What the task requires: Send back all the data below, exactly as given.

Data provided:
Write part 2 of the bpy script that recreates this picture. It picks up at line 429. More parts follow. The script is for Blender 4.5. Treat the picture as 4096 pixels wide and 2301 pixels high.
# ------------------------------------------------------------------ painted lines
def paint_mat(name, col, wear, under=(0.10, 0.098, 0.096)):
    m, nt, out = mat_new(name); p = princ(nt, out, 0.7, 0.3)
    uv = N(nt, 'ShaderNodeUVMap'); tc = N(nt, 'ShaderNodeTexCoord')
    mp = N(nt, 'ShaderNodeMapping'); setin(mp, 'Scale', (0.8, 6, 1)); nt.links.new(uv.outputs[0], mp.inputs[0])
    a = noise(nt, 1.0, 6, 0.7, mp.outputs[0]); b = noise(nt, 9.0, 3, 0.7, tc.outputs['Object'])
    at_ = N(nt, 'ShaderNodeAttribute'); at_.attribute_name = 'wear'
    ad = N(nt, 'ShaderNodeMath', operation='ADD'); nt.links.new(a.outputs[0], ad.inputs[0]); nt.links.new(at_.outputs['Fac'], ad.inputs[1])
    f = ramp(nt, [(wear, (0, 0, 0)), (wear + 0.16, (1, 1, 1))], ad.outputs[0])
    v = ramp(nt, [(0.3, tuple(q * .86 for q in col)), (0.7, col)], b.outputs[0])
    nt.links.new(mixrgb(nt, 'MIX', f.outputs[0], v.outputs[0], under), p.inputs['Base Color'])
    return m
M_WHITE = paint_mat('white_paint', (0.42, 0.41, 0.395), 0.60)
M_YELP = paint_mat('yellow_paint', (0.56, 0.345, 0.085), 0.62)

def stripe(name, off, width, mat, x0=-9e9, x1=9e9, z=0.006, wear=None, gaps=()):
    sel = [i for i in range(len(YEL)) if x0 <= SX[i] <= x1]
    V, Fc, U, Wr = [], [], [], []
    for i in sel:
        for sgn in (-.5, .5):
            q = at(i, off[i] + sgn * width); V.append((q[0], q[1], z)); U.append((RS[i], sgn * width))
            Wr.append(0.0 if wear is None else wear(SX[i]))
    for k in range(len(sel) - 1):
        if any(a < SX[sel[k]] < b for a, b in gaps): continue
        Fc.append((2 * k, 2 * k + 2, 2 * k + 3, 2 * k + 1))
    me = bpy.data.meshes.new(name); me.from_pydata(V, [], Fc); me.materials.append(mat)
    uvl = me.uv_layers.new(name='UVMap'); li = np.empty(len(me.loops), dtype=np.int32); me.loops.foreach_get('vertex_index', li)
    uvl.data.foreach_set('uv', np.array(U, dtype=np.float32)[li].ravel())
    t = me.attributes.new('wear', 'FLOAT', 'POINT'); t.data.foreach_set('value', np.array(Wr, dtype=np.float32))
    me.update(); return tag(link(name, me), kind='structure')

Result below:
Write part 2 of the bpy script that recreates this picture. It picks up at line 429. More parts follow. The script is for Blender 4.5. Treat the picture as 4096 pixels wide and 2301 pixels high.
# ------------------------------------------------------------------ painted lines
def paint_mat(name, col, wear, under=(0.10, 0.098, 0.096)):
    m, nt, out = mat_new(name); p = princ(nt, out, 0.7, 0.3)
    uv = N(nt, 'ShaderNodeUVMap'); tc = N(nt, 'ShaderNodeTexCoord')
    mp = N(nt, 'ShaderNodeMapping'); setin(mp, 'Scale', (0.8, 6, 1)); nt.links.new(uv.outputs[0], mp.inputs[0])
    a = noise(nt, 1.0, 6, 0.7, mp.outputs[0]); b = noise(nt, 9.0, 3, 0.7, tc.outputs['Object'])
    at_ = N(nt, 'ShaderNodeAttribute'); at_.attribute_name = 'wear'
    ad = N(nt, 'ShaderNodeMath', operation='ADD'); nt.links.new(a.outputs[0], ad.inputs[0]); nt.links.new(at_.outputs['Fac'], ad.inputs[1])
    f = ramp(nt, [(wear, (0, 0, 0)), (wear + 0.16, (1, 1, 1))], ad.outputs[0])
    v = ramp(nt, [(0.3, tuple(q * .86 for q in col)), (0.7, col)], b.outputs[0])
    nt.links.new(mixrgb(nt, 'MIX', f.outputs[0], v.outputs[0], under), p.inputs['Base Color'])
    return m
M_WHITE = paint_mat('white_paint', (0.42, 0.41, 0.395), 0.60)
M_YELP = paint_mat('yellow_paint', (0.56, 0.345, 0.085), 0.62)

def stripe(name, off, width, mat, x0=-9e9, x1=9e9, z=0.006, wear=None, gaps=()):
    sel = [i for i in range(len(YEL)) if x0 <= SX[i] <= x1]
    V, Fc, U, Wr = [], [], [], []
    for i in sel:
        for sgn in (-.5, .5):
            q = at(i, off[i] + sgn * width); V.append((q[0], q[1], z)); U.append((RS[i], sgn * width))
            Wr.append(0.0 if wear is None else wear(SX[i]))
    for k in range(len(sel) - 1):
        if any(a < SX[sel[k]] < b for a, b in gaps): continue
        Fc.append((2 * k, 2 * k + 2, 2 * k + 3, 2 * k + 1))
    me = bpy.data.meshes.new(name); me.from_pydata(V, [], Fc); me.materials.append(mat)
    uvl = me.uv_layers.new(name='UVMap'); li = np.empty(len(me.loops), dtype=np.int32); me.loops.foreach_get('vertex_index', li)
    uvl.data.foreach_set('uv', np.array(U, dtype=np.float32)[li].ravel())
    t = me.attributes.new('wear', 'FLOAT', 'POINT'); t.data.foreach_set('value', np.array(Wr, dtype=np.float32))
    me.update(); return tag(link(name, me), kind='structure')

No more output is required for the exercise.